12.04.2012

Smoleńsk. Druga rocznica. Happening

Smoleńsk. Każdy się zastanawia czy to kiedykolwiek się skończy? Przykre jest to, że tragedią 96 osób uprawia się politykę. PiS z tragedii zrobił sobie sposób na życie, a raczej przetrwanie. Gdyby nie Smoleńsk partia Jarosława Kaczyńskiego nie miała by absolutnie żadnego pomysłu na siebie. Przykre jest również to, że ci, którzy obwiniają mainstreamowe media oraz rząd o manipulacje, sami są najbardziej zmanipulowani. Opozycja w rocznicę katastrofy urządziła sobie wiec przed pałacem prezydenckim. Zastanawia mnie jak długo będą jeszcze celebrować tymczasowe miejsce pracy niektórych uczestników tego feralnego lotu. Od zawsze myślałem, że hołd zmarłym składa się w miejscu pochówku. W tym przypadku miesiąc w miesiąc robią cyrk na Krakowskim Przedmieściu.
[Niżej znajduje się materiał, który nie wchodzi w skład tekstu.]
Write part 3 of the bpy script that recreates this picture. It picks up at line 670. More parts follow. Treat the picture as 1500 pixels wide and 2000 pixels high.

Kolejna żenująca sprawa - wyczytywanie ofiar. Wpierw PiS, później reszta. Kolejny argument potwierdzający tezę, że to był bardziej happening niż uroczystości związane z pamięcią o zmarłych. PiS się powoli kończy, więc jakoś trzeba się utrzymać na powierzchni. Temat TV Trwam troszkę ucichł, ale zapewne będzie jeszcze omawiany, bo nie po to Rydzyk kupił kontenery dekoderów telewizji naziemnej od Chińczyków, żeby teraz ich nie wcisnąć starszym ludziom.

Mam nadzieję, że z czasem ludzie się obudzą, Jarek znajdzie żonę, mohery powymierają, a Rydzyk pójdzie siedzieć. Czego Wam i sobie życzę.